** START **

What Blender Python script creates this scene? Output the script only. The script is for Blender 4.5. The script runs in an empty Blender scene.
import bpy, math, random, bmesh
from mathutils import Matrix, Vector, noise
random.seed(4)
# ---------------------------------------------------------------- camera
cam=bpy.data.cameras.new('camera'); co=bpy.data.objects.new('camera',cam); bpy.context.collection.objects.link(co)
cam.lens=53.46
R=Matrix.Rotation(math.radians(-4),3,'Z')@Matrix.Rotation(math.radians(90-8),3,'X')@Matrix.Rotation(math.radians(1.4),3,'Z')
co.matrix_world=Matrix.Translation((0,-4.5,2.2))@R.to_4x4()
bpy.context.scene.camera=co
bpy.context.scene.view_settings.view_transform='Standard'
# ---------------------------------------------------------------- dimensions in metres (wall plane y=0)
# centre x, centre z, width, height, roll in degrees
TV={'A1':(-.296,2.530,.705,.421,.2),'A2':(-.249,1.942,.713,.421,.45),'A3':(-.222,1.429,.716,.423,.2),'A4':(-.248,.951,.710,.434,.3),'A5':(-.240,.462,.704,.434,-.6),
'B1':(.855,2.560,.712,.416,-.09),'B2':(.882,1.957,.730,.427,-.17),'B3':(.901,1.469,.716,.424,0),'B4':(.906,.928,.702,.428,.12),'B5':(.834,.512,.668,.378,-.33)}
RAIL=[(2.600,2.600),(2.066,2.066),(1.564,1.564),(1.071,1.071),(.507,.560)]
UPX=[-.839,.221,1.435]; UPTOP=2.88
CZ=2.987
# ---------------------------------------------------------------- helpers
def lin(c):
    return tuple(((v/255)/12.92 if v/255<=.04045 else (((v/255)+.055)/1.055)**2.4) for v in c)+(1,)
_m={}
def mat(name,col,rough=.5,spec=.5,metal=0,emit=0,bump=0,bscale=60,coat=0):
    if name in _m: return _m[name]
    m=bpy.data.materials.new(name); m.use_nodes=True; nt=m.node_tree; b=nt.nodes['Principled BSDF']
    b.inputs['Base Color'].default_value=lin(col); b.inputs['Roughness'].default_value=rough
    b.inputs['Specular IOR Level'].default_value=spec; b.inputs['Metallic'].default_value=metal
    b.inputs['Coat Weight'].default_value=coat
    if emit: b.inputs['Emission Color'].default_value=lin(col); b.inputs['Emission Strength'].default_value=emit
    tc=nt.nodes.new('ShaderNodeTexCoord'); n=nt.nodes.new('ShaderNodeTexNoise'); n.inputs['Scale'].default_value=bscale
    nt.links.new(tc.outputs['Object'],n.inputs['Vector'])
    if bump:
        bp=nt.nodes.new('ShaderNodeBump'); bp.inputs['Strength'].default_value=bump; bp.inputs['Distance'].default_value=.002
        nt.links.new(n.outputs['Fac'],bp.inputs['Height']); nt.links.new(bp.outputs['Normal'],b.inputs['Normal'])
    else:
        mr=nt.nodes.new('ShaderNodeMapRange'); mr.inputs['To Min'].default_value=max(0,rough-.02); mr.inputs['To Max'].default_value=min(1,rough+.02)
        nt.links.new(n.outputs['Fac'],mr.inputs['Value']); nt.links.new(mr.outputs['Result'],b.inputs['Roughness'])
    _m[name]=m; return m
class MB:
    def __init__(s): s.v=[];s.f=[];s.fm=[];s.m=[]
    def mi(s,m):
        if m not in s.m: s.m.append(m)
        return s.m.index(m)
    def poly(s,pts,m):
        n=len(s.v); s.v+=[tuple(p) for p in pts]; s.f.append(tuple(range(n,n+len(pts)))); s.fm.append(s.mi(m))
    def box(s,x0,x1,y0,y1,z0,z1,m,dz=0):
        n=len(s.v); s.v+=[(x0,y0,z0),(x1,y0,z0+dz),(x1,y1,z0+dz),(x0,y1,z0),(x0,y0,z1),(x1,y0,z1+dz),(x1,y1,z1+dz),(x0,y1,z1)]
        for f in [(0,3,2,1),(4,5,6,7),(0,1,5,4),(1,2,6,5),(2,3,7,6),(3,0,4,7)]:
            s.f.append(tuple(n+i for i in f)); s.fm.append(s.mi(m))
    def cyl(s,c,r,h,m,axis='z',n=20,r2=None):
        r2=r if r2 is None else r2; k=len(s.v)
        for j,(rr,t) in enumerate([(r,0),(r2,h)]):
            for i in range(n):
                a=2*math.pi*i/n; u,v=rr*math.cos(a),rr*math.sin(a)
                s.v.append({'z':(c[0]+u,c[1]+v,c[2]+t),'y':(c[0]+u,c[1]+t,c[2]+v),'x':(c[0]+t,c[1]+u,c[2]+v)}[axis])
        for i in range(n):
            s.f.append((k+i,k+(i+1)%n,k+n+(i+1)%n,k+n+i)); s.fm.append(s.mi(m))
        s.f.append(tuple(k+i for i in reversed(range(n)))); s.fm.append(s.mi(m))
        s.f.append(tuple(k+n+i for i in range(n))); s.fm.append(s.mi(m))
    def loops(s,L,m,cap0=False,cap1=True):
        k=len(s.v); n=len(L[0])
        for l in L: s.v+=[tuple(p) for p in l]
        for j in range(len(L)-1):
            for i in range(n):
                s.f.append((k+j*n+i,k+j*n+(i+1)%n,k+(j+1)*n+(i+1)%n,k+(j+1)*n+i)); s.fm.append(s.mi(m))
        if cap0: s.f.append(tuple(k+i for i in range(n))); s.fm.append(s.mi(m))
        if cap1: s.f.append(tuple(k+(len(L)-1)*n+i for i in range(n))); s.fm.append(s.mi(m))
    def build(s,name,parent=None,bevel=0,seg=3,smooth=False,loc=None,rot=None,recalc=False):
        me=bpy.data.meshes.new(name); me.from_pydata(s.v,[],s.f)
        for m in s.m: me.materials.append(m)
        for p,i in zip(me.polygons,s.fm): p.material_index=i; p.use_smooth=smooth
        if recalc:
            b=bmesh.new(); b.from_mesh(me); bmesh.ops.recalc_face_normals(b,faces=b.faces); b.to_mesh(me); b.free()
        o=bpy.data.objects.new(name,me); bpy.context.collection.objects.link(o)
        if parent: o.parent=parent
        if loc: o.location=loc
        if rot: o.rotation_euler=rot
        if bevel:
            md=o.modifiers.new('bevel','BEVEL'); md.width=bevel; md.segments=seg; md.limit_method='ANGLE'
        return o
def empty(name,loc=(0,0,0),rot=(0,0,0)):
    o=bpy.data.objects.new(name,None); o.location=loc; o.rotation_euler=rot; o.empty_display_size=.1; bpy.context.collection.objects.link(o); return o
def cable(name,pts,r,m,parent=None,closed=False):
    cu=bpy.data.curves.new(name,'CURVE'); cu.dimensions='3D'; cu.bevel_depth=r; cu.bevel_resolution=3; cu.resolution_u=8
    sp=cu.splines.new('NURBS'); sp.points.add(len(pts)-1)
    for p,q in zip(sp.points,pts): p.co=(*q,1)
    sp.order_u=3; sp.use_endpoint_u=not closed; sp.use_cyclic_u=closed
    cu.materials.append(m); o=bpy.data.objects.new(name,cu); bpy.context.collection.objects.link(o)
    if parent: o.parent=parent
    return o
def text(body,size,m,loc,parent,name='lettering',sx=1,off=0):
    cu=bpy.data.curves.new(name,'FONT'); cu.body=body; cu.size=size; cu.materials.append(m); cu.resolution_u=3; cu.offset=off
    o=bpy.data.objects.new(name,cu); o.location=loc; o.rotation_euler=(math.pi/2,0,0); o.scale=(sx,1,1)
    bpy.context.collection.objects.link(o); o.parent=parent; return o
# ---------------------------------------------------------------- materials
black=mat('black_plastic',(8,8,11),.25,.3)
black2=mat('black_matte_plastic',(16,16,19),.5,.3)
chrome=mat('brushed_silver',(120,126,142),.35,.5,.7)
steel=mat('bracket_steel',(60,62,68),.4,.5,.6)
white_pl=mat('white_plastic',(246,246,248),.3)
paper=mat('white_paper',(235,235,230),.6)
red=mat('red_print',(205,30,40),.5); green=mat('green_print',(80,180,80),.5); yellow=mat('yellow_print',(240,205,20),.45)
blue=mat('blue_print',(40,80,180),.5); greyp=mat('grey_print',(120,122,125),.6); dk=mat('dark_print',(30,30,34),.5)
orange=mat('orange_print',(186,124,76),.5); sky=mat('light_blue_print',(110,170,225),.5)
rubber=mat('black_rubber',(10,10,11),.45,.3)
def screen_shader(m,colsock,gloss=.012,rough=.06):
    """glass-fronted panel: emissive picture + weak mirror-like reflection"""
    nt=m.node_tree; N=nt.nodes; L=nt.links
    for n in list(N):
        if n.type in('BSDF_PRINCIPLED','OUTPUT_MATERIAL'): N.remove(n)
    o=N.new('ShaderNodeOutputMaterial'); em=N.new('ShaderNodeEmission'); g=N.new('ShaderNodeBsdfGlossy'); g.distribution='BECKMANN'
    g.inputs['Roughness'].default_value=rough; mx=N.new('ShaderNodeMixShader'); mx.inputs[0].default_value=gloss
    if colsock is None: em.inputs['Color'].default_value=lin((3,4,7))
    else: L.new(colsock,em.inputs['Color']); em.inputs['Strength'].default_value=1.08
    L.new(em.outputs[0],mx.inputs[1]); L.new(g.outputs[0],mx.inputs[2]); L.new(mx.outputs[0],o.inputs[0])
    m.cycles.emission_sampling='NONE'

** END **

**DIRECTIVE:**
Look through the material above. Copy each line where the word "scene" appears.

**RESPONSE FOR THIS EXERCISE:**
What Blender Python script creates this scene? Output the script only. The script is for Blender 4.5. The script runs in an empty Blender scene.
bpy.context.scene.camera=co
bpy.context.scene.view_settings.view_transform='Standard'